Analiza wniosków zajmie resortowi infrastruktury kilka miesięcy.
Wskazanie na aukcje
EDF inwestuje w polskie źródła odnawialne od 2012 r., kiedy przejął portfel aktywów holenderskiej firmy Starke Wind. Jest zarówno deweloperem projektów, jak i operatorem instalacji. Do dziś wybudował w Polsce pięć farm wiatrowych – dwie sprzedał w 2019 r., a trzy wciąż ma w portfelu.
- Te trzy farmy funkcjonują w systemie aukcyjnym. Jeśli chodzi o przyszłe inwestycje, to też skłaniamy się ku zgłaszaniu ich do aukcji – mówi szefowa EDF Renewables w Polsce.
Aukcje to mechanizm wsparcia, w którym państwo gwarantuje inwestorowi cenę sprzedaży energii. By uzyskać tę gwarancję, inwestorzy rywalizują: kto da niższą cenę, ten wygrywa.

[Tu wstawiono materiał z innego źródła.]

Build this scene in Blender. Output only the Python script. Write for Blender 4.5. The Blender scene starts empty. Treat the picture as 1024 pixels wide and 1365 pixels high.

Według Alicji Chilińskiej-Zawadzkiej, aukcje mają przewagę nad umowami PPA (bezpośrednie umowy wytwórcy zielonego prądu z odbiorcą), ponieważ obejmują dłuższy termin, a stroną umowy jest państwo.
- Oczywiście każda inwestycja w OZE ma osobny model finansowy i nie wykluczamy żadnego modelu sprzedaży energii - dodaje menedżerka.
Praktyki się poprawiły
Alicja Chilińska-Zawadzka pracuje w branży wiatrowej od 2005 r. W Polsce były to początki energetyki odnawialnej, choć po wejściu do UE było jasne, w którym kierunku sektor będzie podążać. W 2012 r. menedżerka dołączyła do EDF.
- Nigdy nie wątpiłam, że OZE to branża wzrostowa, dająca atrakcyjne perspektywy zawodowe – podkreśla.
Przyznaje jednak, że wprowadzenie w 2016 r. tzw. ustawy odległościowej, czyli przepisów ograniczających możliwość stawiania wiatraków w odległości od zabudowań mniejszej niż dziesięciokrotność ich wysokości, było dla branży negatywnym zaskoczeniem.
- Przyniosło też jednak potrzebną dyskusję na temat kodeksu dobrych praktyk w branży wiatrowej. Nie dla wszystkich były one wtedy oczywiste – uważa Alicja Chilińska-Zawadzka.
Dziś liczy, że zasada 10h zostanie zliberalizowana, a EDF Renewables będzie mogło budować nowe wiatraki. Na realizację czekają zaawansowane projekty wiatrowe o łącznej mocy 250 MW.